If I'm honest with myself, I think it is the shattered assumption that journalism, as practiced by newspapers and other print media, exists to elucidate public and not-so-public events through investigative work and the pursuit of and adherence to fact. I think I take some comfort in believing that if I want to know what is happening in the world or what my government is doing, I can pick up a newspaper and become an informed citizen. The fallacy of that belief notwithstanding, I do believe I'm not alone in having embraced this worldview. It is our collective sense of the role of newspapers in our society.

But for many years, most things I've learned about current events I've learned by reading bits and pieces I've found on the Web. Most of these bits have not been articles or stories researched and fact-checked by an assembly line of staff journalists and editors. Most of this information has been watercooler gossip by way of blogs, which editorialize and link to the original story or which botch a scoop with unchecked patience at best or toward the goal of a bared agenda at worst.

Perhaps because I have been a critical consumer (firehose drinker) of this type of information for so many years, contemplating its triumph over the established news industry scares the shit out of me. I want to get out the bullhorn and urge people to pay for the careful work of journalists. But then I remember that I have to convince myself first, and I can tell that I'm still undecided. There is some soul-searching to be done. The truth is, I don't trust our established media either. I believe in hardworking, honest folk, and I know they're out there. But I also believe that the precarious economy of print journalism has increasingly disfavored their efforts. (The political occupation of all news media aside.)

Although it has been coming for a long time, the demise does seem swift. The economic crisis, no doubt, has catalyzed it. In the past few months, everyone has been weighing in on the issue, all searching for the source as if the identification of a culprit at this juncture will illuminate a way the demise could have been prevented. Often the musings are wistful and you can feel the grief in the copy. Longtime editors and commentators opine on our collective loss, unable to offer insights from the loft of their tenure. I see that they struggle like I do to grapple with the myopia that results from our proximity to the unraveling. We know what is happening, but we can offer no solace to ourselves.

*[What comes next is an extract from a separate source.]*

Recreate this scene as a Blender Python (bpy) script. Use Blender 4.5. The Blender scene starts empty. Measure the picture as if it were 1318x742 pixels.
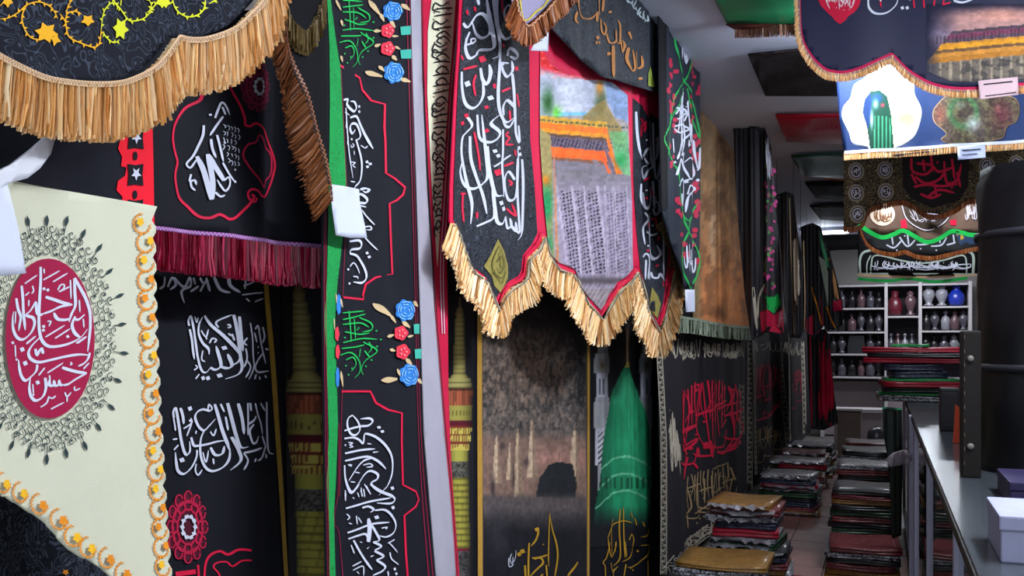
import bpy, bmesh, math, random
import numpy as np
from mathutils import Vector, Matrix
from mathutils.geometry import delaunay_2d_cdt
random.seed(7)
SC = bpy.context.scene
COL = SC.collection
# ------------------------------------------------------------------ camera
F = 1250.0; CX = 659.0; HY = 440.0            # focal length, centre column and horizon row for a 1318 x 742 frame
YAW = math.atan((1135 - CX) / F)
EYE = Vector((0, 0, 1.6))
FWD = Vector((-math.sin(YAW), math.cos(YAW), 0)); RGT = Vector((math.cos(YAW), math.sin(YAW), 0)); UP = Vector((0, 0, 1))
cam = bpy.data.cameras.new('camera'); cam_o = bpy.data.objects.new('camera', cam); COL.objects.link(cam_o)
cam_o.location = EYE; cam_o.rotation_euler = (math.pi / 2, 0, YAW)
cam.sensor_width = 36; cam.lens = 36 * F / 1318; cam.shift_y = (HY - 371) / 1318; cam.clip_start = .05
SC.camera = cam_o
# ------------------------------------------------------------------ world, light, exposure
SC.view_settings.view_transform = 'Standard'; SC.view_settings.look = 'None'
SC.view_settings.gamma = 1; SC.view_settings.use_curve_mapping = False
SC.view_settings.exposure = 0.0
W = bpy.data.worlds.new('world'); SC.world = W; W.use_nodes = True
W.node_tree.nodes['Background'].inputs[0].default_value = (.62, .75, 1, 1)
W.node_tree.nodes['Background'].inputs[1].default_value = 0.5
def area(name, loc, rot, sx, sy, power, col):
    l = bpy.data.lights.new(name, 'AREA'); l.shape = 'RECTANGLE'; l.size = sx; l.size_y = sy; l.energy = power; l.color = col
    o = bpy.data.objects.new(name, l); COL.objects.link(o); o.location = loc; o.rotation_euler = rot
    return o
# daylight of the open shop front behind the camera, and the tube lights along the ceiling
area('shopfront_daylight', (.3, -2.3, 1.7), (math.radians(90), 0, 0), 3.0, 2.6, 70, (.88, .94, 1))
# ------------------------------------------------------------------ helpers
def lin(c):
    if isinstance(c, str):
        c = [int(c[i:i + 2], 16) / 255 for i in (1, 3, 5)]
    return tuple(x / 12.92 if x <= .04045 else ((x + .055) / 1.055) ** 2.4 for x in c)
MATS = {}
def nn(nt, typ, **kw):
    n = nt.nodes.new(typ)
    for k, v in kw.items(): setattr(n, k, v)
    return n
def mat(name, col, rough=.8, var=.18, scale=14, spec=.3, metal=0, bump=.25, bscale=900, kind=None, col2=None, trans=0, emit=0, sheen=0, pscale=9, width=.06, coat=0, through=None):
    if name in MATS: return MATS[name]
    m = bpy.data.materials.new(name); m.use_nodes = True; MATS[name] = m
    nt = m.node_tree; b = nt.nodes['Principled BSDF']; L = nt.links.new
    b.inputs['Roughness'].default_value = rough; b.inputs['Specular IOR Level'].default_value = spec; b.inputs['Metallic'].default_value = metal
    if trans: b.inputs['Transmission Weight'].default_value = trans
    if sheen: b.inputs['Sheen Weight'].default_value = sheen
    if coat: b.inputs['Coat Weight'].default_value = coat; b.inputs['Coat Roughness'].default_value = .15
    tc = nn(nt, 'ShaderNodeTexCoord')
    if kind == 'paint':
        at = nn(nt, 'ShaderNodeVertexColor', layer_name='Col'); src = at.outputs['Color']
    elif kind == 'strand':                      # thread by thread colour
        g = nn(nt, 'ShaderNodeNewGeometry'); r = nn(nt, 'ShaderNodeValToRGB')
        cs = [lin(c) for c in col]
        el = r.color_ramp.elements
        el[0].color = (*cs[0], 1); el[1].color = (*cs[-1], 1)
        for i, c in enumerate(cs[1:-1]):
            e = el.new((i + 1) / (len(cs) - 1)); e.color = (*c, 1)
        L(g.outputs['Random Per Island'], r.inputs[0]); src = r.outputs[0]
    else:
        c1 = lin(col)
        no = nn(nt, 'ShaderNodeTexNoise'); no.inputs['Scale'].default_value = scale; no.inputs['Detail'].default_value = 5
        L(tc.outputs['Object'], no.inputs['Vector'])
        mx = nn(nt, 'ShaderNodeMix', data_type='RGBA')
        mx.inputs[6].default_value = (*[x * (1 - var) for x in c1], 1); mx.inputs[7].default_value = (*[min(1, x * (1 + var)) for x in c1], 1)
        L(no.outputs['Fac'], mx.inputs[0]); src = mx.outputs[2]
        if kind == 'damask':                    # woven tone-on-tone scrolls: contour lines of a warped noise
            n2 = nn(nt, 'ShaderNodeTexNoise'); n2.inputs['Scale'].default_value = pscale; n2.inputs['Detail'].default_value = 1.2; n2.inputs['Distortion'].default_value = 1.3
            L(tc.outputs['Object'], n2.inputs['Vector'])
            mu = nn(nt, 'ShaderNodeMath', operation='MULTIPLY'); mu.inputs[1].default_value = 9; L(n2.outputs['Fac'], mu.inputs[0])
            pp = nn(nt, 'ShaderNodeMath', operation='PINGPONG'); pp.inputs[1].default_value = .5; L(mu.outputs[0], pp.inputs[0])
            rr = nn(nt, 'ShaderNodeMapRange'); rr.inputs[1].default_value = width + .04; rr.inputs[2].default_value = width; L(pp.outputs[0], rr.inputs[0])
            m2 = nn(nt, 'ShaderNodeMix', data_type='RGBA'); m2.inputs[7].default_value = (*lin(col2), 1)
            L(rr.outputs[0], m2.inputs[0]); L(src, m2.inputs[6]); src = m2.outputs[2]
        if kind == 'script':                    # dense small lettering too fine to read
            n2 = nn(nt, 'ShaderNodeTexVoronoi', feature='DISTANCE_TO_EDGE'); n2.inputs['Scale'].default_value = pscale
            n3 = nn(nt, 'ShaderNodeTexNoise'); n3.inputs['Scale'].default_value = pscale * .9; L(tc.outputs['Object'], n3.inputs['Vector'])
            ad = nn(nt, 'ShaderNodeMix', data_type='RGBA'); ad.inputs[0].default_value = .12
            L(tc.outputs['Object'], ad.inputs[6]); L(n3.outputs['Color'], ad.inputs[7]); L(ad.outputs[2], n2.inputs['Vector'])
            rr = nn(nt, 'ShaderNodeMapRange'); rr.inputs[1].default_value = width + .05; rr.inputs[2].default_value = width; L(n2.outputs['Distance'], rr.inputs[0])
            m2 = nn(nt, 'ShaderNodeMix', data_type='RGBA'); m2.inputs[7].default_value = (*lin(col2), 1)
            L(rr.outputs[0], m2.inputs[0]); L(src, m2.inputs[6]); src = m2.outputs[2]
    L(src, b.inputs['Base Color'])
    if through:                                 # thin cloth that lets lamp light through
        tr = nn(nt, 'ShaderNodeBsdfTranslucent'); tr.inputs[0].default_value = (*lin(through), 1)
        ms = nn(nt, 'ShaderNodeMixShader'); ms.inputs[0].default_value = .13
        L(b.outputs[0], ms.inputs[1]); L(tr.outputs[0], ms.inputs[2]); L(ms.outputs[0], nt.nodes['Material Output'].inputs[0])
    if emit:
        L(src, b.inputs['Emission Color']); b.inputs['Emission Strength'].default_value = emit
    if bump:
        nb = nn(nt, 'ShaderNodeTexNoise'); nb.inputs['Scale'].default_value = bscale; nb.inputs['Detail'].default_value = 2
        L(tc.outputs['Object'], nb.inputs['Vector'])
        bp = nn(nt, 'ShaderNodeBump'); bp.inputs['Strength'].default_value = bump; bp.inputs['Distance'].default_value = .002
        L(nb.outputs['Fac'], bp.inputs['Height']); L(bp.outputs[0], b.inputs['Normal'])
    return m
def glass(name, col, rough=.03):
    if name in MATS: return MATS[name]
    m = bpy.data.materials.new(name); m.use_nodes = True; MATS[name] = m
    b = m.node_tree.nodes['Principled BSDF']
    b.inputs['Base Color'].default_value = (*lin(col), 1); b.inputs['Transmission Weight'].default_value = 1; b.inputs['Roughness'].default_value = rough
    b.inputs['IOR'].default_value = 1.3
    return m
def tag(o, label=None, cat=None, group=None, kind=None):
    if label: o['label'] = label
    if cat: o['category'] = cat
    if group: o['group'] = group
    if kind: o['kind'] = kind
    return o
def empty(name, loc, label, cat, group=None):
    o = bpy.data.objects.new(name, None); COL.objects.link(o); o.location = loc; o.empty_display_size = .1
    return tag(o, label, cat, group)
def mesh_obj(name, verts, faces, m, parent=None, smooth=False, kind=None):
    base = Vector(parent['_w']) if parent is not None and '_w' in parent else (parent_world(parent) if parent is not None else Vector((0, 0, 0)))
    me = bpy.data.meshes.new(name)
    me.from_pydata([(v[0] - base[0], v[1] - base[1], v[2] - base[2]) for v in verts], [], faces)
    if m is not None: me.materials.append(m)
    if smooth: me.shade_smooth()
    me.update()
    o = bpy.data.objects.new(name, me); COL.objects.link(o)
    if parent is not None: o.parent = parent
    if kind: o['kind'] = kind
    return o
def parent_world(p):
    v = Vector((0, 0, 0))
    while p is not None:
        v += p.location; p = p.parent
    return v
def bm_obj(name, bm, m, parent=None, smooth=False):
    me = bpy.data.meshes.new(name); base = parent_world(parent) if parent is not None else Vector((0, 0, 0))
    bmesh.ops.translate(bm, verts=bm.verts, vec=-base); bmesh.ops.recalc_face_normals(bm, faces=bm.faces)
    bm.to_mesh(me); bm.free()
    if m is not None: me.materials.append(m)
    if smooth: me.shade_smooth()
    o = bpy.data.objects.new(name, me); COL.objects.link(o)
    if parent is not None: o.parent = parent
    return o
def box_bm(lo, hi, bev=0, seg=2, bm=None):
    bm2 = bmesh.new(); bmesh.ops.create_cube(bm2, size=1)
    for v in bm2.verts: v.co = Vector([lo[i] + (v.co[i] + .5) * (hi[i] - lo[i]) for i in range(3)])
    if bev: bmesh.ops.bevel(bm2, geom=bm2.edges[:], offset=bev, segments=seg, affect='EDGES', profile=.6)
    if bm is None: return bm2
    me = bpy.data.meshes.new('tmp'); bm2.to_mesh(me); bm.from_mesh(me); bpy.data.meshes.remove(me); bm2.free()
    return bm
def box(name, lo, hi, m, parent=None, bev=0):
    return bm_obj(name, box_bm(lo, hi, bev), m, parent)
def lathe_bm(prof, loc, n=20, squash=1):
    bm = bmesh.new(); rings = []
    for r, z in prof:
        rings.append([bm.verts.new((loc[0] + r * math.cos(2 * math.pi * i / n), loc[1] + r * squash * math.sin(2 * math.pi * i / n), loc[2] + z)) for i in range(n)])
    for a, b in zip(rings, rings[1:]):
        for i in range(n): bm.faces.new((a[i], a[(i + 1) % n], b[(i + 1) % n], b[i]))
    bm.faces.new(rings[0][::-1]); bm.faces.new(rings[-1])
    return bm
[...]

In December, David Byrne wrote what I hadn't seen written anywhere else, the gist of which is that if a populace isn't interested in the news you can't make them want it. They will survive without it and they probably won't be unhappier for it. At the time, the idea was a bit tough to swallow. It still is, I guess. But I recognize the truth in it. How often do I cling to some small thing no one else cares about? I think about all the negotiations at work and in life generally in which I discover that I'm the lone hold out on an issue. In my minority position, I must yield to the position of the majority. So arguing that we must now care about newspapers because we'll miss them when we're gone, even if we haven't been patronizing them, doesn't seem like a tenable position.

Clay Shirky has recently expanded on this idea. Briefly, he says that the publishing model has been destroyed and we don't know yet what will replace it. Oddly, I haven't seen that simple idea promoted elsewhere, but it is the most sensible statement about the shift I've heard so far. It doesn't lay blame and it doesn't predict what none of us can yet see in the turmoil of the emerging mediums. He did not say this explicitly, but I would also guess that this transitional period will be much longer than our digital-speed, instant-gratification sensibilities can easily tolerate. I think most of us will find false harbor in believing we know the shape of things to come in order to protect us from the anxiety of not knowing.

About a year ago I started snapping pictures of the daily headlines of the Seattle Times and the Post-Intelligencer as seen through the little windows of their newspaper boxes. I liked the conversations the two papers seemed to have and thought of starting a blog as a scrapbook for that quirky exchange. It exists in its original and incomplete incarnation on this site. I have had plans for reconstructing it into a form that I think is better suited for what I want to do. At the time that I started the project, I had no hint that one of the papers would cease printing or cease so soon. Suddenly, the little project is a different kind of project. I still plan to complete it and I'm interested to see the shape it takes. It might have been and still might be unsuccessful, but I'm glad I thought to undertake it all the same. Another beginning and end and beginning.